(3D scene scripts)
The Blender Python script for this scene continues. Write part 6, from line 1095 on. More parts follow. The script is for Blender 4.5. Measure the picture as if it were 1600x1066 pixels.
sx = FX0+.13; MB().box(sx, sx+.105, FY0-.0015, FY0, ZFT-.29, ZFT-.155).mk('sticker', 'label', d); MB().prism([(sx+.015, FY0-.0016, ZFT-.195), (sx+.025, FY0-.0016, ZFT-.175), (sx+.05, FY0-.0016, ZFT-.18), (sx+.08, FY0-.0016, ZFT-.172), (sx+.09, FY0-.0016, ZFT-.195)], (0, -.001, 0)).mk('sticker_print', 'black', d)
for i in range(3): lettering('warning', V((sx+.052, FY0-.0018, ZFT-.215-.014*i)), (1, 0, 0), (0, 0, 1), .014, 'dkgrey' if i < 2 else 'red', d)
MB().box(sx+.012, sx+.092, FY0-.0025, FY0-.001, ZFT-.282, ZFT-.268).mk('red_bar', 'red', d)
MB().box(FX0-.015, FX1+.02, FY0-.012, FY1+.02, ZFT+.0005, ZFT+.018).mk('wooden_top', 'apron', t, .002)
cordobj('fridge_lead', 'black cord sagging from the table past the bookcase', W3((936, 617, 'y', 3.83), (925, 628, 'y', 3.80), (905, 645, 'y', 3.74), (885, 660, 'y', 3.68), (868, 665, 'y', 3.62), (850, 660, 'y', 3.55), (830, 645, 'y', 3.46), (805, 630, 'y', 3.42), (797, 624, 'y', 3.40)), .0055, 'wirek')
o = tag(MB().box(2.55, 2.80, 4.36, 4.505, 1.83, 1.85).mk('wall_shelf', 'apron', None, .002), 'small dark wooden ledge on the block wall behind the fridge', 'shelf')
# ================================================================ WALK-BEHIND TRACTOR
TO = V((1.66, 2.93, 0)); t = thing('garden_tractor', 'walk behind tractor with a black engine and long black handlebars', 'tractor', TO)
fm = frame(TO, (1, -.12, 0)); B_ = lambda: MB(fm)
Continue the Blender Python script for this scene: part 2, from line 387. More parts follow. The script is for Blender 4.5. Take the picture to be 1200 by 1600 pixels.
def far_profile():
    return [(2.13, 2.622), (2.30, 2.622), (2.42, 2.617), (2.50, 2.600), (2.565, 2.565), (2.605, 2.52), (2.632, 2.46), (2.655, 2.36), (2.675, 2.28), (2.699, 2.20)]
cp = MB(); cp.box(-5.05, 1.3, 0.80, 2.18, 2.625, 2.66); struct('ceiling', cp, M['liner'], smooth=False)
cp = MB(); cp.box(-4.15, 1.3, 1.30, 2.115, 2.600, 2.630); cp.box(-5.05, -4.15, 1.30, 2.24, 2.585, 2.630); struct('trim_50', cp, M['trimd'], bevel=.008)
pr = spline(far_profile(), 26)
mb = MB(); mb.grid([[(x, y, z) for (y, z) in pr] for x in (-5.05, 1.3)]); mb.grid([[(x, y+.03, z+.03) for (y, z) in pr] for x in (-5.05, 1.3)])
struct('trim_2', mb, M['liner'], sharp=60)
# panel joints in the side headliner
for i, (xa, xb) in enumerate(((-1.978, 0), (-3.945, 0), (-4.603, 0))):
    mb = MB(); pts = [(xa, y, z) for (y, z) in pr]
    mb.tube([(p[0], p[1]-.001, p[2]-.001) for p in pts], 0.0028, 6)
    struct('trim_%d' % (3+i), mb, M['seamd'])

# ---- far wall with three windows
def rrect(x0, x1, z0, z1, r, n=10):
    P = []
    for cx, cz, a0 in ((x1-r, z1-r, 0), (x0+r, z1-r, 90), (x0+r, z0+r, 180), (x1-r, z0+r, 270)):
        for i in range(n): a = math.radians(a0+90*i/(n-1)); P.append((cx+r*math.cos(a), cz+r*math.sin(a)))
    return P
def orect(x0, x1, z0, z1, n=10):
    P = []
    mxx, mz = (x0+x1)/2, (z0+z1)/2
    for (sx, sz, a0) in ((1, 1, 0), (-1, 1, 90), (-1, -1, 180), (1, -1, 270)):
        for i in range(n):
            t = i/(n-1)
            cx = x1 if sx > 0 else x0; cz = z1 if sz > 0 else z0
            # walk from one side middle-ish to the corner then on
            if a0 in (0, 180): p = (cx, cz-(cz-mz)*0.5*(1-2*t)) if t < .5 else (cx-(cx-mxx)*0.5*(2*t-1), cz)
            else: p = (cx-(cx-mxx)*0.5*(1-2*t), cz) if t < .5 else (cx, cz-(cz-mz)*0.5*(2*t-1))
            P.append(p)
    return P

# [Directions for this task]
Please output the complete data exactly.

# [Task answer]
The Blender Python script for this scene continues. Write part 6, from line 1095 on. More parts follow. The script is for Blender 4.5. Measure the picture as if it were 1600x1066 pixels.
sx = FX0+.13; MB().box(sx, sx+.105, FY0-.0015, FY0, ZFT-.29, ZFT-.155).mk('sticker', 'label', d); MB().prism([(sx+.015, FY0-.0016, ZFT-.195), (sx+.025, FY0-.0016, ZFT-.175), (sx+.05, FY0-.0016, ZFT-.18), (sx+.08, FY0-.0016, ZFT-.172), (sx+.09, FY0-.0016, ZFT-.195)], (0, -.001, 0)).mk('sticker_print', 'black', d)
for i in range(3): lettering('warning', V((sx+.052, FY0-.0018, ZFT-.215-.014*i)), (1, 0, 0), (0, 0, 1), .014, 'dkgrey' if i < 2 else 'red', d)
MB().box(sx+.012, sx+.092, FY0-.0025, FY0-.001, ZFT-.282, ZFT-.268).mk('red_bar', 'red', d)
MB().box(FX0-.015, FX1+.02, FY0-.012, FY1+.02, ZFT+.0005, ZFT+.018).mk('wooden_top', 'apron', t, .002)
cordobj('fridge_lead', 'black cord sagging from the table past the bookcase', W3((936, 617, 'y', 3.83), (925, 628, 'y', 3.80), (905, 645, 'y', 3.74), (885, 660, 'y', 3.68), (868, 665, 'y', 3.62), (850, 660, 'y', 3.55), (830, 645, 'y', 3.46), (805, 630, 'y', 3.42), (797, 624, 'y', 3.40)), .0055, 'wirek')
o = tag(MB().box(2.55, 2.80, 4.36, 4.505, 1.83, 1.85).mk('wall_shelf', 'apron', None, .002), 'small dark wooden ledge on the block wall behind the fridge', 'shelf')
# ================================================================ WALK-BEHIND TRACTOR
TO = V((1.66, 2.93, 0)); t = thing('garden_tractor', 'walk behind tractor with a black engine and long black handlebars', 'tractor', TO)
fm = frame(TO, (1, -.12, 0)); B_ = lambda: MB(fm)
Continue the Blender Python script for this scene: part 2, from line 387. More parts follow. The script is for Blender 4.5. Take the picture to be 1200 by 1600 pixels.
def far_profile():
    return [(2.13, 2.622), (2.30, 2.622), (2.42, 2.617), (2.50, 2.600), (2.565, 2.565), (2.605, 2.52), (2.632, 2.46), (2.655, 2.36), (2.675, 2.28), (2.699, 2.20)]
cp = MB(); cp.box(-5.05, 1.3, 0.80, 2.18, 2.625, 2.66); struct('ceiling', cp, M['liner'], smooth=False)
cp = MB(); cp.box(-4.15, 1.3, 1.30, 2.115, 2.600, 2.630); cp.box(-5.05, -4.15, 1.30, 2.24, 2.585, 2.630); struct('trim_50', cp, M['trimd'], bevel=.008)
pr = spline(far_profile(), 26)
mb = MB(); mb.grid([[(x, y, z) for (y, z) in pr] for x in (-5.05, 1.3)]); mb.grid([[(x, y+.03, z+.03) for (y, z) in pr] for x in (-5.05, 1.3)])
struct('trim_2', mb, M['liner'], sharp=60)
# panel joints in the side headliner
for i, (xa, xb) in enumerate(((-1.978, 0), (-3.945, 0), (-4.603, 0))):
    mb = MB(); pts = [(xa, y, z) for (y, z) in pr]
    mb.tube([(p[0], p[1]-.001, p[2]-.001) for p in pts], 0.0028, 6)
    struct('trim_%d' % (3+i), mb, M['seamd'])

# ---- far wall with three windows
def rrect(x0, x1, z0, z1, r, n=10):
    P = []
    for cx, cz, a0 in ((x1-r, z1-r, 0), (x0+r, z1-r, 90), (x0+r, z0+r, 180), (x1-r, z0+r, 270)):
        for i in range(n): a = math.radians(a0+90*i/(n-1)); P.append((cx+r*math.cos(a), cz+r*math.sin(a)))
    return P
def orect(x0, x1, z0, z1, n=10):
    P = []
    mxx, mz = (x0+x1)/2, (z0+z1)/2
    for (sx, sz, a0) in ((1, 1, 0), (-1, 1, 90), (-1, -1, 180), (1, -1, 270)):
        for i in range(n):
            t = i/(n-1)
            cx = x1 if sx > 0 else x0; cz = z1 if sz > 0 else z0
            # walk from one side middle-ish to the corner then on
            if a0 in (0, 180): p = (cx, cz-(cz-mz)*0.5*(1-2*t)) if t < .5 else (cx-(cx-mxx)*0.5*(2*t-1), cz)
            else: p = (cx-(cx-mxx)*0.5*(1-2*t), cz) if t < .5 else (cx, cz-(cz-mz)*0.5*(2*t-1))
            P.append(p)
    return P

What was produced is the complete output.